Sunday, July 3, 2011



Tomorrow, July 3, 2011, my wife, Gwen, and I will reach the big “50.” That’s right: our 50th wedding anniversary, a milestone some friends believed would never be reached, not with the saintly Gwendolyn marrying the likes of me.
How, you may ask, did it get this far? It’s simple.
 
For our 25th wedding anniversary, I took Gwen to Hawaii. Tomorrow, I’ll go there to bring her back.
Ha, ha, ha…No? Blame that joke on my friend, Carl, who with Ida, celebrated their 57th anniversary this year. I stole it from him.
For those still curious about how we managed to last all these years, I offer this advice: Once the knot is tied, leave it alone.

Marriage is like baking bread, roasting a chicken or whipping up a dessert. Once it’s prepped, and starts cooking, no testing, tasting or stirring. Don’t poke or flip it once it’s on the grill. When it’s done, let it rest.
Too many folks get married, only to end up worrying their marriages to death.

“Is our marriage working?” is one of the more asinine questions that get asked.
Consider this: clocks, computers, cellphones, radios, televisions, guns, electric toothbrushes, light switches work . . . or they don’t. Marriage isn’t a thing. It can’t be taken apart, fiddled with, and fixed.
Neither will it respond to constant flyspecking.

Marriage, in fact, doesn’t do anything. It just happens to be the state in which couples voluntarily place themselves, either in the eyes of God, the state or both. The question is not whether a marriage is working; it’s whether the two people wedded are clicking.
On that score (and this I learned the hard way) life can be just hunky-dory in a household when, as in my case, one does exactly as one has been told.

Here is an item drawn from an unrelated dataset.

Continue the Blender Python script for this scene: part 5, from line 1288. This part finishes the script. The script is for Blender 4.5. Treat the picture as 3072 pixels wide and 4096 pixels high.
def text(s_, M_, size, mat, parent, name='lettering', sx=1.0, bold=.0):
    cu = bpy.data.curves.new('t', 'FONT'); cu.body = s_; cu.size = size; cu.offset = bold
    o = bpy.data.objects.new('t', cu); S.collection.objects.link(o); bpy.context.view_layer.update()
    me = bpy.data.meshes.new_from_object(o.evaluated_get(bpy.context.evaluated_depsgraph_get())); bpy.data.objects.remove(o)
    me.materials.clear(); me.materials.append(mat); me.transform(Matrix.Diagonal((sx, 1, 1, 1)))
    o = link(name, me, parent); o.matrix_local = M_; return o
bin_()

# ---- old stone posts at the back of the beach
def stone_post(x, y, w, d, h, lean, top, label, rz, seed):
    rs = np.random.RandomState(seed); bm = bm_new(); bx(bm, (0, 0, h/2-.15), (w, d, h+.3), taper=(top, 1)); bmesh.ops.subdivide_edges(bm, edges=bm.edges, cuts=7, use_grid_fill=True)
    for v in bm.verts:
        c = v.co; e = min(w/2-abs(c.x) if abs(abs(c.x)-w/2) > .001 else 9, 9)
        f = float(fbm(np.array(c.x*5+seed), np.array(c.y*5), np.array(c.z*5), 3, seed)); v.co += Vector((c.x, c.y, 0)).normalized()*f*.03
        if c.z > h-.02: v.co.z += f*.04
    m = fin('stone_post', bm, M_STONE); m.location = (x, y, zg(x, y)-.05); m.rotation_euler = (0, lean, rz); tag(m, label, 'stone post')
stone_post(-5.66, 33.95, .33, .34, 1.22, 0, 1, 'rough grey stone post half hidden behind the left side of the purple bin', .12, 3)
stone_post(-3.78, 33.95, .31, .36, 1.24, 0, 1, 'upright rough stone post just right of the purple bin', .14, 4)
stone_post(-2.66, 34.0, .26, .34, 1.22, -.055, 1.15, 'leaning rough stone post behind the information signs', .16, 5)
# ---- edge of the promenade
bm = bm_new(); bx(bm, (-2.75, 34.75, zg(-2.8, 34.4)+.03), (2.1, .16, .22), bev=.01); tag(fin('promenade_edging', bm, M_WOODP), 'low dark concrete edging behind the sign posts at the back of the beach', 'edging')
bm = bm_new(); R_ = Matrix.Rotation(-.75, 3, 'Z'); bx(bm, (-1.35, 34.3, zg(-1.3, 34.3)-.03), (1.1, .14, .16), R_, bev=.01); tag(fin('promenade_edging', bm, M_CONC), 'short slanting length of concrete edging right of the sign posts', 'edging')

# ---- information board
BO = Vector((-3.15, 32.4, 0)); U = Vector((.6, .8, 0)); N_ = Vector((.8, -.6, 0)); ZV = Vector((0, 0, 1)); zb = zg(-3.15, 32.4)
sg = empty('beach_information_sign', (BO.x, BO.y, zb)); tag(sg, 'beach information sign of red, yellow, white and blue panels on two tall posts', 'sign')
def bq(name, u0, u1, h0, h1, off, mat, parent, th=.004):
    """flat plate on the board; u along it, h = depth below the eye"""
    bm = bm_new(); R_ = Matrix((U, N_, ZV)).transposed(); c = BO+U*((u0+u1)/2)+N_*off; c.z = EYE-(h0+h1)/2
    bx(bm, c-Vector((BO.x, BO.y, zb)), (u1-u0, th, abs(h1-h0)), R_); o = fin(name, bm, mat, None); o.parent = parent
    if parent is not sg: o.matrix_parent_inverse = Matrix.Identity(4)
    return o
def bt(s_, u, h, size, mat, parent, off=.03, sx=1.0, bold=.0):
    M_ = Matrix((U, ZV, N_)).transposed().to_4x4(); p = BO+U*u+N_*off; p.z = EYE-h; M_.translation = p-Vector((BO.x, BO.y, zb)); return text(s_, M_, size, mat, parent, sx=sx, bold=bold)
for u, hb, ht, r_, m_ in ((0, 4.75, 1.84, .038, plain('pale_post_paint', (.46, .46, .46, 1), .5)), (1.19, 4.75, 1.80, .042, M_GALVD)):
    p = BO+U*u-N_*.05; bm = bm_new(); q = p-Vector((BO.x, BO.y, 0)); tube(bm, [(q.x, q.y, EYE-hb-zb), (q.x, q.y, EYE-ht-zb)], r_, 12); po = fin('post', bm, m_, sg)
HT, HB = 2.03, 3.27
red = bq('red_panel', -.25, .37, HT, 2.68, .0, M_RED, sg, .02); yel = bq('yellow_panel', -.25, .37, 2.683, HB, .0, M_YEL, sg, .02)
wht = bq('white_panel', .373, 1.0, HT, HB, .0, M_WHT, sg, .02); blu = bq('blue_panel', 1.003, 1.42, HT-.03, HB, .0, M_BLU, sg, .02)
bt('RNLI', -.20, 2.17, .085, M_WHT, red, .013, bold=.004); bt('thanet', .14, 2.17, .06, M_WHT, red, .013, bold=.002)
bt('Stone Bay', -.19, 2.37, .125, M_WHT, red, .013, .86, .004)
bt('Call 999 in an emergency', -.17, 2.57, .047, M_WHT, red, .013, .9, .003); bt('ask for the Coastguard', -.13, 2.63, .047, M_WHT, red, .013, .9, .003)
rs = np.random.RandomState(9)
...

Oh yes, in the early years I resisted. Winning the day, having the last word, being ruler of all that I surveyed were the goals. It was a waste of time and energy that I would love to have back at this late stage in life.
First of all, I learned that winning was losing. If winning led to unhappiness, then, at the end of the day, I was unhappy. That’s because Gwen’s happiness, to borrow a thought, was essential to my own.

Put another way, “If momma ain’t happy, ain’t nobody happy.”
But there’s more to it than that. Ruby Dee and Ossie Davis, in their book, “Ossie and Ruby, In This Life Together” wrote, “That we arrived at fifty years together is due as much to luck as to love, and a talent for knowing, when we stumble, where to fall, and how to get up again.”

There it is: the understanding that you’re in it together; that you are soul mates on a journey, traveling toward parenthood or with just one another. Sharing a life filled with hilarious moments and painful losses; experiencing the satisfaction that comes with success and the crushing humiliation that accompanies rejection.

But it’s also knowing that when it comes to facing life’s challenges, two are better than one. Two people, a partnership sharing the highs and lows, hurts and triumphs, holding back little, whether good or bad.
Then there’s discovery. What fools are young folks who think that they know all there is to know about each other when they lock eyes and say “I do.”

It is the rare married couple that is not learning something new about each other long after heads turn gray. Get this: When the wedding clothes and paraphernalia are packed away, there’s still a lot of learning to do, both about yourself and about the person with whom you have pledged to spend the rest of your life.

Before we got married, Gwen told me that she could cook. Remembering that first meal still brings tears to my eyes, and not in a good way. To survive, and by popular demand of our children, I’ve become the family cook.

It matters not how long the relationship existed before the nuptials. Discovery commences after family and guests have moved off into the night.
Warning: You’d better have a sense of humor, and a capacity for tolerance. And take the words of Ruby and Ossie to heart: Develop a talent for knowing, when you stumble, where to fall, and how to get up again.
Don’t be afraid. Love is what holds it together. A little tenacity doesn’t hurt, either.

So back to where this Golden Anniversary musing began (ignoring, of course the bad joke): Don’t pick marriage to death.
Besides, think of comic Rita Rudner, who said she loves being married, adding: “It’s so great to find that one special person you want to annoy for the rest of your life.”